Lui, lei, un divano. L’ambientazione perfetta in cui si trovano a convivere Jeer e Plinn (Giacomo e Paola), i due studenti fuori corso, protagonisti della commedia romantica Qualcosa a cui pensare.
Concepito stilisticamente come fosse un romanzo, il testo di Emanuele Aldrovandi rispecchia, con adeguate dosi di realismo e calibrate punte di ironia, le difficoltà e le illusioni di una generazione – quella dei trentenni di oggi – quasi alla deriva, ma comunque alla ricerca del proprio posto nel mondo.
Gioco a due
Parallelamente a questa ricerca dell’identità, si sviluppano le tradizionali (e problematiche) dinamiche di coppia: i due giovani “vivacchiano” nel loro quotidiano, in un continuo gioco di seduzione reciproca, quasi un “potrei ma non voglio”, che arriva a logorare la loro convivenza e ad allontanarli, assecondando i più banali stereotipi di genere.
Generazione Super Mario
Un meccanismo rafforzato non solo da evidenti incompatibilità caratteriali, ma soprattutto dal diverso approccio alla vita. Plinn (Roberta Lidia De Stefano) è una ragazza che ha bisogno di certezze e cerca faticosamente di barcamenarsi con gli esami di Giurisprudenza.
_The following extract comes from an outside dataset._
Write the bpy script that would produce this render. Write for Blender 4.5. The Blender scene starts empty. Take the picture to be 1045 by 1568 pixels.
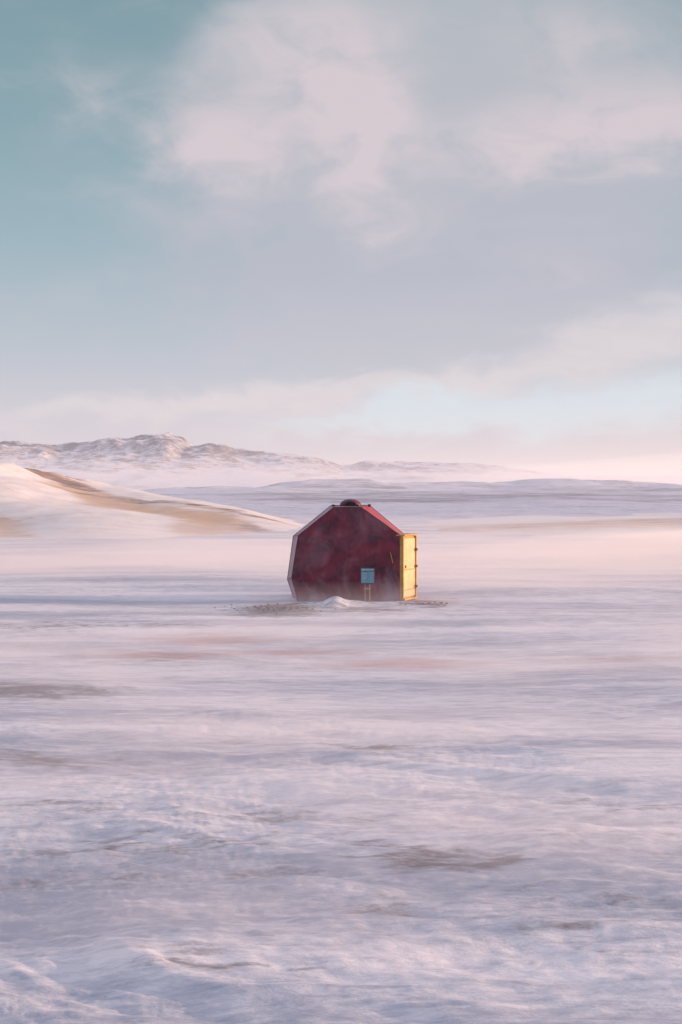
import bpy, math, numpy as np, random
from mathutils import Vector
random.seed(3)
scene=bpy.context.scene
FP=2178.0; CH=3.5; HZ=745.0
def lin(r,g,b):
    f=lambda c:(c/255/12.92) if c/255<=0.04045 else ((c/255+0.055)/1.055)**2.4
    return (f(r),f(g),f(b),1)
def smooth(a,b,x):
    t=np.clip((x-a)/(b-a),0,1); return t*t*(3-2*t)
# ---------- numpy noise ----------
def _h(ix,iy,s):
    n=(ix.astype(np.int64)*374761393+iy.astype(np.int64)*668265263+s*974711)&0x7fffffff
    n=((n^(n>>13))*1274126177)&0x7fffffff
    n=(n^(n>>16))&0xffff
    return n/65535.0
def vn(x,y,s=0):
    x0=np.floor(x);y0=np.floor(y);fx=x-x0;fy=y-y0
    fx=fx*fx*fx*(fx*(fx*6-15)+10);fy=fy*fy*fy*(fy*(fy*6-15)+10)
    a=_h(x0,y0,s);b=_h(x0+1,y0,s);c=_h(x0,y0+1,s);d=_h(x0+1,y0+1,s)
    return (a*(1-fx)+b*fx)*(1-fy)+(c*(1-fx)+d*fx)*fy-0.5
def fbma(x,y,o=4,s=0,g=0.5):
    r=np.zeros_like(x);a=1
    for i in range(o):
        r+=a*vn(x+17.3*i,y+9.7*i,s+i); a*=g;x=x*2.03+y*.17;y=y*2.03
    return r
# ---------- materials ----------
class NT:
    def __init__(s,nt): s.nt=nt
    def n(s,t,**k):
        nd=s.nt.nodes.new(t)
        for a,b in k.items(): setattr(nd,a,b)
        return nd
    def link(s,a,b): s.nt.links.new(a,b)
    def val(s,sock,v):
        if isinstance(v,(int,float)): sock.default_value=v
        elif isinstance(v,tuple): sock.default_value=v
        else: s.link(v,sock)
    def m(s,op,a,b=None,c=None,clamp=False):
        nd=s.n('ShaderNodeMath',operation=op); nd.use_clamp=clamp
        s.val(nd.inputs[0],a)
        if b is not None: s.val(nd.inputs[1],b)
        if c is not None: s.val(nd.inputs[2],c)
        return nd.outputs[0]
    def mix(s,f,a,b,bt='MIX'):
        nd=s.n('ShaderNodeMix',data_type='RGBA',blend_type=bt)
        s.val(nd.inputs[0],f); s.val(nd.inputs[6],a); s.val(nd.inputs[7],b)
        return nd.outputs[2]
    def ss(s,v,a,b,lo=0.0,hi=1.0):
        nd=s.n('ShaderNodeMapRange',interpolation_type='SMOOTHSTEP')
        s.val(nd.inputs[0],v);nd.inputs[1].default_value=a;nd.inputs[2].default_value=b
        nd.inputs[3].default_value=lo;nd.inputs[4].default_value=hi
        return nd.outputs[0]
    def noise(s,vec,scale,detail=4,rough=.5,dist=0.0):
        nd=s.n('ShaderNodeTexNoise'); s.link(vec,nd.inputs['Vector'])
        nd.inputs['Scale'].default_value=scale;nd.inputs['Detail'].default_value=detail
        nd.inputs['Roughness'].default_value=rough;nd.inputs['Distortion'].default_value=dist
        return nd.outputs['Fac']
    def mapping(s,vec,sc=(1,1,1),rot=(0,0,0),loc=(0,0,0)):
        nd=s.n('ShaderNodeMapping'); s.link(vec,nd.inputs[0])
        nd.inputs['Scale'].default_value=sc;nd.inputs['Rotation'].default_value=rot;nd.inputs['Location'].default_value=loc
        return nd.outputs[0]
def newmat(name):
    m=bpy.data.materials.new(name);m.use_nodes=True
    nt=NT(m.node_tree); return m,nt,m.node_tree.nodes['Principled BSDF']
def paint(name,col,rough=.5,metal=0,var=.15,scale=4,bump=.02):
    m,t,b=newmat(name)
    tc=t.n('ShaderNodeTexCoord').outputs['Object']
    f=t.noise(tc,scale,4,.6)
    c2=tuple(c*(1-var*2) for c in col[:3])+(1,)
    c3=tuple(min(1,c*(1+var)+.01) for c in col[:3])+(1,)
    t.link(t.mix(t.ss(f,.35,.65),c2,c3),b.inputs['Base Color'])
    b.inputs['Roughness'].default_value=rough;b.inputs['Metallic'].default_value=metal
    bp=t.n('ShaderNodeBump');bp.inputs['Strength'].default_value=.3;bp.inputs['Distance'].default_value=bump
    t.link(t.noise(tc,scale*6,2),bp.inputs['Height']);t.link(bp.outputs[0],b.inputs['Normal'])
    return m
def snowmat(name,rock=(.13,.11,.115,1),clay=(.42,.27,.26,1),ns=1.0,stretch=(.42,1,1),bump=.05,ice=True,base=(.86,.86,.89,1)):
    m,t,b=newmat(name)
    tc=t.n('ShaderNodeTexCoord').outputs['Object']
    st=t.mapping(tc,stretch,(0,0,-.12))
    ga=t.n('ShaderNodeAttribute',attribute_name='gravel_shade').outputs['Fac']
    ca=t.n('ShaderNodeAttribute',attribute_name='clay').outputs['Fac']
    n1=t.noise(st,3.0*ns,5,.66,.3)
    n3=t.noise(st,12*ns,5,.72,.3)
    snow=base
    if ice:
        lg=t.mapping(tc,(.16,1,1),(0,0,.0))
        n2=t.noise(lg,.45*ns,5,.6,.35);n4=t.noise(t.mapping(tc,(.24,1,1),(0,0,-.12)),7*ns,6,.75,.25)
        k=t.m('ADD',t.m('MULTIPLY',n2,.55),t.m('MULTIPLY',n4,.45))
        snow=t.mix(t.ss(k,.37,.62),(.38,.43,.52,1),(.92,.90,.91,1))
    gm=t.ss(t.m('ADD',ga,t.m('MULTIPLY_ADD',t.m('ADD',n1,t.m('MULTIPLY',n3,.7)),2.2,-1.87)),.25,1.1)
    cm=t.ss(t.m('ADD',ca,t.m('MULTIPLY_ADD',n1,1.2,-.6)),.15,1.1)
    c=t.mix(cm,snow,clay); c=t.mix(t.m('MULTIPLY',gm,.85),c,rock)
    t.link(c,b.inputs['Base Color']);b.inputs['Roughness'].default_value=.8
    b.inputs['Specular IOR Level'].default_value=.15
    bp=t.n('ShaderNodeBump');bp.inputs['Strength'].default_value=.65;bp.inputs['Distance'].default_value=bump/ns
    t.link(t.m('ADD',n1,t.m('MULTIPLY',n3,.45)),bp.inputs['Height']);t.link(bp.outputs[0],b.inputs['Normal'])
    return m
def mesh_obj(name,verts,faces,mat=None,sm=False,parent=None):
    me=bpy.data.meshes.new(name);me.from_pydata(verts,[],faces);me.update()
    o=bpy.data.objects.new(name,me);scene.collection.objects.link(o)
    if mat: me.materials.append(mat)
    if sm: me.polygons.foreach_set('use_smooth',[True]*len(me.polygons))
    if parent: o.parent=parent
    return o
def grid_obj(name,X,Y,Z,mat,attrs={}):
    R,C=X.shape
    v=np.stack([X.ravel(),Y.ravel(),Z.ravel()],1)
    i=np.arange(R*C).reshape(R,C)
    f=np.stack([i[:-1,:-1].ravel(),i[:-1,1:].ravel(),i[1:,1:].ravel(),i[1:,:-1].ravel()],1)
    me=bpy.data.meshes.new(name)
    me.vertices.add(len(v));me.vertices.foreach_set('co',v.ravel())
    me.loops.add(len(f)*4);me.loops.foreach_set('vertex_index',f.ravel())
    me.polygons.add(len(f));me.polygons.foreach_set('loop_start',np.arange(len(f))*4)
    me.polygons.foreach_set('loop_total',np.full(len(f),4))
    me.polygons.foreach_set('use_smooth',np.ones(len(f),bool))
    me.update();me.validate()
    for k,a in attrs.items():
        at=me.attributes.new(k,'FLOAT','POINT');at.data.foreach_set('value',a.ravel().astype(np.float32))
    me.materials.append(mat)
    o=bpy.data.objects.new(name,me);scene.collection.objects.link(o);return o
def gp(px,py):
    d=CH*FP/(py-HZ); return (px-522.5)/FP*d,d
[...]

Ma, nonostante questo, vive consapevolmente nella realtà che la circonda. A differenza di Jeer (Tomas Leardini), studente di fisica, che trascorre le proprie giornate sprofondato sul divano di casa a riempirsi di domande alle quali nemmeno prova a dare una risposta. Da perfetto nerd dei nostri giorni, vive come se il tempo si fosse fermato agli anni Novanta e considera la vita una sorta di estensione delle avventure di Super Mario, celebre eroe dell’omonima serie di videogiochi, della quale dimostra di sapere ogni cosa.
Caricamento perenne
La regia, essenziale e dinamica, descrive scene tratte dalla quotidianità, non necessariamente in modo cronologico, mantenendo però l’originario intento dell’autore: mostrare estratti di vita generazionali in continua fase di “loading”, un caricamento che non giunge mai a termine. Condizione che si ripercuote anche sulla relazione tra i due protagonisti, sempre in bilico tra complicità, attrazione e sottile diffidenza.
Una condizione che porta molto spesso il pubblico a identificarsi, alternativamente, in ciascuno dei due protagonisti, suscitando ilarità e pensieri di ritrovata tenerezza.